* **Written problem**
The complete listing should be restated exactly.
»»
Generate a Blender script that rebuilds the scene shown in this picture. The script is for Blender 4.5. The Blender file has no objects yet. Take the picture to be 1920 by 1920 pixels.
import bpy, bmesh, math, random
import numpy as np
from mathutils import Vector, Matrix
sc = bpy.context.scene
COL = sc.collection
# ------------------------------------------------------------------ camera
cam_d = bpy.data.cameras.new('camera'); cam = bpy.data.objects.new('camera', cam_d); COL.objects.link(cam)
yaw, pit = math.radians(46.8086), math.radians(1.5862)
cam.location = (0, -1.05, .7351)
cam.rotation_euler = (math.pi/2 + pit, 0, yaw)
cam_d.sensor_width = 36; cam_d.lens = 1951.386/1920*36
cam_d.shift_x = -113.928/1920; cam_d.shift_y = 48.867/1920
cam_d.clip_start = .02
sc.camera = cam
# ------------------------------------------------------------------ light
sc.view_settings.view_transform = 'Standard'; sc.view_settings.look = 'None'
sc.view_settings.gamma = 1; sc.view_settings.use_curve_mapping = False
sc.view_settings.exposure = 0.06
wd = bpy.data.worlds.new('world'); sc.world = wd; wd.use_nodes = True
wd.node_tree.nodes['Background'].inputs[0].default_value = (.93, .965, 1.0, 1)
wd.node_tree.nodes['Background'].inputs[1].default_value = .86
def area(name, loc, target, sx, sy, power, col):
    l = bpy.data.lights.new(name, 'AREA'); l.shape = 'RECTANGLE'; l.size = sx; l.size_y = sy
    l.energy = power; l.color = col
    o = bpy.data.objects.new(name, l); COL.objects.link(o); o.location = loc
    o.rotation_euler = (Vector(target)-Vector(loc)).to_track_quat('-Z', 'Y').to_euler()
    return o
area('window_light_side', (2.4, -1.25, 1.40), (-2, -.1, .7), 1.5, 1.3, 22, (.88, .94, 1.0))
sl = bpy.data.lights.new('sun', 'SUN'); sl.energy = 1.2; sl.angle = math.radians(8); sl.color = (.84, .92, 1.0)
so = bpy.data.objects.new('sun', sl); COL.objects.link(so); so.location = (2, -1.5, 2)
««
* **Result below**
Generate a Blender script that rebuilds the scene shown in this picture. The script is for Blender 4.5. The Blender file has no objects yet. Take the picture to be 1920 by 1920 pixels.
import bpy, bmesh, math, random
import numpy as np
from mathutils import Vector, Matrix
sc = bpy.context.scene
COL = sc.collection
# ------------------------------------------------------------------ camera
cam_d = bpy.data.cameras.new('camera'); cam = bpy.data.objects.new('camera', cam_d); COL.objects.link(cam)
yaw, pit = math.radians(46.8086), math.radians(1.5862)
cam.location = (0, -1.05, .7351)
cam.rotation_euler = (math.pi/2 + pit, 0, yaw)
cam_d.sensor_width = 36; cam_d.lens = 1951.386/1920*36
cam_d.shift_x = -113.928/1920; cam_d.shift_y = 48.867/1920
cam_d.clip_start = .02
sc.camera = cam
# ------------------------------------------------------------------ light
sc.view_settings.view_transform = 'Standard'; sc.view_settings.look = 'None'
sc.view_settings.gamma = 1; sc.view_settings.use_curve_mapping = False
sc.view_settings.exposure = 0.06
wd = bpy.data.worlds.new('world'); sc.world = wd; wd.use_nodes = True
wd.node_tree.nodes['Background'].inputs[0].default_value = (.93, .965, 1.0, 1)
wd.node_tree.nodes['Background'].inputs[1].default_value = .86
def area(name, loc, target, sx, sy, power, col):
    l = bpy.data.lights.new(name, 'AREA'); l.shape = 'RECTANGLE'; l.size = sx; l.size_y = sy
    l.energy = power; l.color = col
    o = bpy.data.objects.new(name, l); COL.objects.link(o); o.location = loc
    o.rotation_euler = (Vector(target)-Vector(loc)).to_track_quat('-Z', 'Y').to_euler()
    return o
area('window_light_side', (2.4, -1.25, 1.40), (-2, -.1, .7), 1.5, 1.3, 22, (.88, .94, 1.0))
sl = bpy.data.lights.new('sun', 'SUN'); sl.energy = 1.2; sl.angle = math.radians(8); sl.color = (.84, .92, 1.0)
so = bpy.data.objects.new('sun', sl); COL.objects.link(so); so.location = (2, -1.5, 2)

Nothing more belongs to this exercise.